I know you were probably on deadline. You need to put out a weekly paper. You probably felt unspoken pressure from your peers/bosses at the Misc to complete and submit the article. Another part of a journalist's job is to resist, stall, go over deadline, and generally make their editor tear out his or her hair until the article is ready. Good journalists push deadlines. Bad ones submit articles on time.

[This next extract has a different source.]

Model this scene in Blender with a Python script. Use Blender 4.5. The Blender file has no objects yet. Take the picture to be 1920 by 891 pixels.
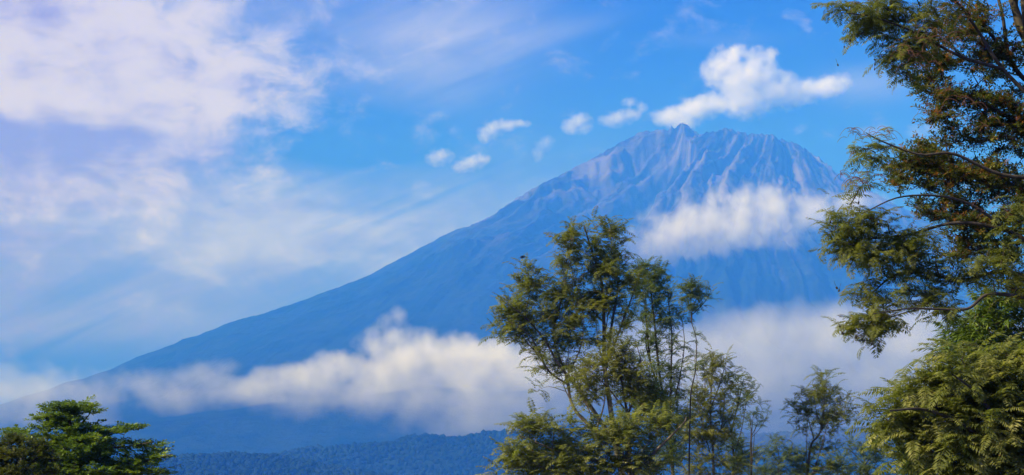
import bpy, math, random
import numpy as np
from mathutils import Vector, Matrix

# ------------------------------------------------------------------ camera, world, sun, exposure
SC = bpy.context.scene
COL = SC.collection
F = 3583.0                      # focal length in photo pixels
HOR = 935.0                     # photo row of the true horizon
TH = math.atan((HOR - 445.5) / F)
CAMZ = 1.7
cd = bpy.data.cameras.new('camera'); cam = bpy.data.objects.new('camera', cd); COL.objects.link(cam)
cd.sensor_width = 36.0; cd.lens = 36.0 * F / 1920.0
cd.clip_start = 0.5; cd.clip_end = 80000
cam.location = (0, 0, CAMZ); cam.rotation_euler = (math.pi / 2 + TH, 0, 0)
SC.camera = cam
SC.view_settings.view_transform = 'Standard'; SC.view_settings.look = 'None'
SC.view_settings.exposure = 0.7; SC.view_settings.gamma = 1.0
SC.render.engine = 'CYCLES'
SC.cycles.use_denoising = True
SC.cycles.max_bounces = 12; SC.cycles.diffuse_bounces = 3; SC.cycles.transmission_bounces = 4
SC.cycles.volume_bounces = 5
SC.cycles.volume_step_rate = 0.15; SC.cycles.volume_max_steps = 512
SC.cycles.sample_clamp_indirect = 6

SUN_EL = math.radians(38); SUN_AZ = math.radians(-108)   # azimuth from +Y (view direction) towards +X
sdir = Vector((math.sin(SUN_AZ) * math.cos(SUN_EL), math.cos(SUN_AZ) * math.cos(SUN_EL), math.sin(SUN_EL)))
sl = bpy.data.lights.new('sun', 'SUN'); sl.energy = 5.0; sl.angle = math.radians(0.5); sl.color = (1.0, 0.97, 0.97)
so = bpy.data.objects.new('sun', sl); COL.objects.link(so)
so.rotation_euler = sdir.to_track_quat('Z', 'Y').to_euler(); so.location = (0, -20, 60)

class NT:
    def __init__(s, tree): s.t = tree; s.n = tree.nodes; s.l = tree.links
    def node(s, typ, **kw):
        n = s.n.new(typ)
        for k, v in kw.items(): setattr(n, k, v)
        return n
    def put(s, sock, v):
        if isinstance(v, bpy.types.NodeSocket): s.l.new(v, sock)
        else: sock.default_value = v
    def m(s, op, a, b=0.0, c=None, clamp=False):
        n = s.node('ShaderNodeMath', operation=op, use_clamp=clamp)
        s.put(n.inputs[0], a)
        if len(n.inputs) > 1: s.put(n.inputs[1], b)
        if c is not None: s.put(n.inputs[2], c)
        return n.outputs[0]
    def vm(s, op, a, b=None):
        n = s.node('ShaderNodeVectorMath', operation=op)
        s.put(n.inputs[0], a)
        if b is not None: s.put(n.inputs[1], b)
        return n.outputs['Value'] if op in ('LENGTH', 'DOT_PRODUCT') else n.outputs[0]
    def mix(s, f, a, b, blend='MIX'):
        n = s.node('ShaderNodeMix', data_type='RGBA', blend_type=blend, clamp_factor=True)
        s.put(n.inputs[0], f)
        for i, v in ((6, a), (7, b)):
            s.put(n.inputs[i], v if isinstance(v, bpy.types.NodeSocket) else tuple(v) + (1,))
        return n.outputs[2]
    def noise(s, vec, scale, detail=4, rough=0.5, dist=0.0, lac=2.0):
        n = s.node('ShaderNodeTexNoise')
        s.put(n.inputs['Vector'], vec)
        n.inputs['Scale'].default_value = scale; n.inputs['Detail'].default_value = detail
        n.inputs['Roughness'].default_value = rough; n.inputs['Distortion'].default_value = dist
        return n.outputs[0]
    def smooth(s, v, a, b):
        n = s.node('ShaderNodeMapRange', interpolation_type='SMOOTHSTEP')
        s.put(n.inputs[0], v); n.inputs[1].default_value = a; n.inputs[2].default_value = b
        return n.outputs[0]
    def xyz(s, x, y, z=0.0):
        n = s.node('ShaderNodeCombineXYZ')
        for i, v in enumerate((x, y, z)): s.put(n.inputs[i], v)
        return n.outputs[0]

# world: Nishita sky with thin high cloud laid out by direction (azimuth, elevation)
W = bpy.data.worlds.new('World'); SC.world = W; W.use_nodes = True
w = NT(W.node_tree); w.n.clear()
sky = w.node('ShaderNodeTexSky', sky_type='NISHITA'); sky.sun_disc = False
sky.sun_elevation = SUN_EL; sky.sun_rotation = SUN_AZ
sky.air_density = 1.0; sky.dust_density = 0.3; sky.ozone_density = 3.0; sky.altitude = 1400
tc = w.node('ShaderNodeTexCoord')
sp = w.node('ShaderNodeSeparateXYZ'); w.l.new(tc.outputs['Generated'], sp.inputs[0])
az = w.m('ARCTAN2', sp.outputs[0], sp.outputs[1]); el = w.m('ARCSINE', sp.outputs[2])
def gz(px, py, rx, ry, amp, rot=0.0):
    """soft patch round one direction of the sky; sizes in photo pixels (1/3583 rad)"""
    ca, ce = math.atan((px - 960) / F), math.atan((HOR - py) / F)
    dx = w.m('SUBTRACT', az, ca); dy = w.m('SUBTRACT', el, ce)
    if rot:
        c, s_ = math.cos(rot), math.sin(rot)
        dx, dy = (w.m('ADD', w.m('MULTIPLY', dx, c), w.m('MULTIPLY', dy, s_)),
                  w.m('SUBTRACT', w.m('MULTIPLY', dy, c), w.m('MULTIPLY', dx, s_)))
    dx = w.m('MULTIPLY', dx, F / rx); dy = w.m('MULTIPLY', dy, F / ry)
    q = w.m('ADD', w.m('MULTIPLY', dx, dx), w.m('MULTIPLY', dy, dy))
    return w.m('MULTIPLY', w.m('EXPONENT', w.m('MULTIPLY', q, -1.0)), amp)
def total(lst):
    r = lst[0]
    for k in lst[1:]: r = w.m('ADD', r, k)
    return r
# broad cloud bank on the left (goes on to the left of the frame), lavender veils beneath it
bank = total([gz(-60, 90, 420, 190, 1.0), gz(230, 130, 230, 130, .55), gz(490, 165, 120, 80, .46), gz(-500, 150, 500, 350, .8),
              gz(90, 330, 260, 110, .55), gz(330, 290, 130, 90, .34), gz(-380, 500, 420, 260, .3), gz(330, 190, 200, 60, .2)])
n_puff = w.noise(w.xyz(w.m('MULTIPLY', az, 1.0), w.m('MULTIPLY', el, 1.5)), 34.0, 10, .62, .3)
n_soft = w.noise(w.xyz(w.m('MULTIPLY', az, .6), w.m('MULTIPLY', el, 2.6), 3.1), 13.0, 5, .5, .3)
d_bank = w.m('ADD', bank, w.m('MULTIPLY', w.m('SUBTRACT', n_puff, .5), 2.1))
d_bank = w.smooth(d_bank, .06, 1.08)
veil = total([gz(160, 470, 520, 170, .72), gz(130, 620, 380, 60, .35), gz(60, 320, 330, 110, .7), gz(560, 450, 420, 90, .5), gz(820, 80, 190, 110, .55, .35), gz(560, 20, 200, 60, .25),
              gz(960, 70, 160, 22, .25, .25), gz(880, 400, 300, 120, .3), gz(-380, 300, 600, 400, .25), gz(200, 640, 400, 50, .25),
              gz(1640, 165, 80, 30, .40), gz(1360, 68, 90, 14, .12), gz(650, 265, 190, 70, -.5), gz(0, 660, 500, 50, -.25), gz(330, 420, 260, 60, .25)])
rotx = w.m('ADD', w.m('MULTIPLY', az, .92), w.m('MULTIPLY', el, .39)); roty = w.m('SUBTRACT', w.m('MULTIPLY', el, .92), w.m('MULTIPLY', az, .39))
n_str = w.noise(w.xyz(w.m('MULTIPLY', rotx, .45), w.m('MULTIPLY', roty, 3.4), 7.7), 15.0, 7, .58, .5)
n_glob = w.noise(tc.outputs['Generated'], 3.2, 4, .5)
d_veil = w.m('MULTIPLY', w.m('ADD', w.m('SUBTRACT', w.m('MULTIPLY', n_str, 2.8), .8), w.m('MULTIPLY', n_soft, .9)), veil, clamp=True)
# elsewhere in the sky, outside the photograph, the same thin cloud goes on at random
away = w.smooth(w.m('ABSOLUTE', az), .30, .55)
d_far = w.m('MULTIPLY', w.m('MULTIPLY', w.smooth(w.m('ADD', n_glob, w.m('MULTIPLY', n_soft, .3)), .55, .9), .8), away)
tint = w.mix(w.smooth(el, .05, .17), (.03, .04, .95), (.12, .22, 1.22)); tint = w.mix(w.smooth(el, .17, .275), tint, (.0, .10, 1.0))
basecol = w.mix(1.0, sky.outputs[0], tint, 'MULTIPLY')
grey = total([gz(80, 290, 260, 60, .26), gz(40, 460, 400, 55, .40), gz(110, 600, 460, 70, .40), gz(330, 260, 120, 60, .15), gz(-350, 400, 400, 200, .35), gz(500, 640, 500, 60, .25), gz(60, 420, 200, 22, -.18), gz(180, 590, 120, 16, -.15)])
shade = w.smooth(w.m('SUBTRACT', w.m('ADD', w.m('ADD', w.m('MULTIPLY', n_soft, 1.5), w.m('MULTIPLY', n_puff, 1.3)), w.m('MULTIPLY', w.smooth(el, .03, .24), .55)), grey), 1.22, 1.98)
ccol = w.mix(shade, (2.2, 1.6, 4.8), (5.9, 5.75, 6.9))
c1 = w.mix(w.m('MULTIPLY', d_veil, .9), basecol, w.mix(.45, ccol, (2.5, 3.1, 6.0)))
c2 = w.mix(w.m('MULTIPLY', d_bank, .93), c1, ccol)
c3 = w.mix(d_far, c2, (4.6, 4.8, 5.8))
bg = w.node('ShaderNodeBackground'); w.l.new(c3, bg.inputs[0]); bg.inputs[1].default_value = 0.075
wo = w.node('ShaderNodeOutputWorld'); w.l.new(bg.outputs[0], wo.inputs[0])

# ------------------------------------------------------------------ helpers
rng = np.random.default_rng(7); random.seed(7)
def ray(px, py, Y):
    xc, yc = (px - 960) / F, (445.5 - py) / F
    d = np.array((xc, math.cos(TH) - yc * math.sin(TH), math.sin(TH) + yc * math.cos(TH)))
    return d * (Y / d[1]) + np.array((0, 0, CAMZ))
def project(v):
    x, y, z = v[:, 0], v[:, 1], v[:, 2] - CAMZ
    dep = y * math.cos(TH) + z * math.sin(TH); up = z * math.cos(TH) - y * math.sin(TH)
    return 960 + F * x / dep, 445.5 - F * up / dep
def link(name, me, parent=None, mat=None):
    o = bpy.data.objects.new(name, me); COL.objects.link(o)
    if parent: o.parent = parent
    if mat and me is not None and not me.materials: me.materials.append(mat)
    return o
def thing(name, label, cat, loc=(0, 0, 0), group=None):
    o = bpy.data.objects.new(name, None); COL.objects.link(o); o.location = loc; o.empty_display_size = .5
    o['label'] = label; o['category'] = cat
    if group: o['group'] = group
    return o
def npmesh(name, verts, faces, smooth=False):
    """faces: (n,k) int array, all of one size"""
    me = bpy.data.meshes.new(name); verts = np.asarray(verts, np.float32); faces = np.asarray(faces, np.int32)
    k = faces.shape[1]; n = len(faces)
    me.vertices.add(len(verts)); me.vertices.foreach_set('co', verts.ravel())
    me.loops.add(n * k); me.loops.foreach_set('vertex_index', faces.ravel())
    me.polygons.add(n); me.polygons.foreach_set('loop_start', np.arange(n, dtype=np.int32) * k)
    me.update(calc_edges=True)
    if smooth: me.polygons.foreach_set('use_smooth', np.ones(n, bool))
    me.validate(); return me
def grid_faces(nx, ny):
    i = np.arange((ny - 1) * (nx - 1)); r, c = divmod(i, nx - 1); a = r * nx + c
    return np.stack([a, a + 1, a + nx + 1, a + nx], 1)
def h2(ix, iy, seed):
    n = (ix.astype(np.int64) * 374761393 + iy.astype(np.int64) * 668265263 + seed * 974634777) & 0x7fffffff
    n = ((n ^ (n >> 13)) * 1274126177) & 0x7fffffff
    n = ((n ^ (n >> 16)) * 69069) & 0x7fffffff
    return (n & 0xffff) / 65535.0
def vnoise(x, y, seed=0):
    ix, iy = np.floor(x), np.floor(y); fx, fy = x - ix, y - iy
    fx = fx * fx * fx * (fx * (fx * 6 - 15) + 10); fy = fy * fy * fy * (fy * (fy * 6 - 15) + 10)
    a, b = h2(ix, iy, seed), h2(ix + 1, iy, seed); c, d = h2(ix, iy + 1, seed), h2(ix + 1, iy + 1, seed)
    return (a * (1 - fx) + b * fx) * (1 - fy) + (c * (1 - fx) + d * fx) * fy
def fbm(x, y, oct=5, seed=0, gain=.5, ridged=False):
    s = 0; a = 1; t = 0
    for o in range(oct):
        v = vnoise(x * 2 ** o + 13.7 * o, y * 2 ** o + 5.1 * o, seed + o)
        if ridged: v = 1 - abs(2 * v - 1)
        s = s + a * v; t += a; a *= gain
    return s / t
def crest(v):
    return np.clip((v - .25) / .6, 0, 1.2) ** 1.7 - .35
def material(name):
    m = bpy.data.materials.new(name); m.use_nodes = True; nt = NT(m.node_tree)
    b = m.node_tree.nodes['Principled BSDF']; return m, nt, b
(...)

Brian, I have one suggestion: look forward, not back.

Graduate 2
Thu Nov 5 2009 15:59
I don't understand the angle of this article. Also, check your facts, Erik. You got the title and year Brian's film was made wrong.
saraghina
Thu Nov 5 2009 15:28
I loved Brian Paccione's film from the moment I saw it.
Of course, then it was called "La Strada" and he was using the nom de plume "Federico Fellini."
But it is a beautiful film.
Graduate
Thu Nov 5 2009 14:05
What I don't understand is when Paccione criticizes the film department, what exactly did he want done differently? Just for all his professors to rave about his work, tell him it was perfect? What more than supply him with equipment, time, a budget, students, giving school credit, should professors do? The reason you go to school is to get more perspective and hone in on your own point of view. By critiquing his work, the film professors had done just that, and made him fight for what he wanted to make, thus making him a strong filmmaker. But from the sound of this interview, It seems like he took it a little personally.

When a professor tells you that your work is crap, "the sissies will be scared" and run away, "but the really talented ones," will appreciate it.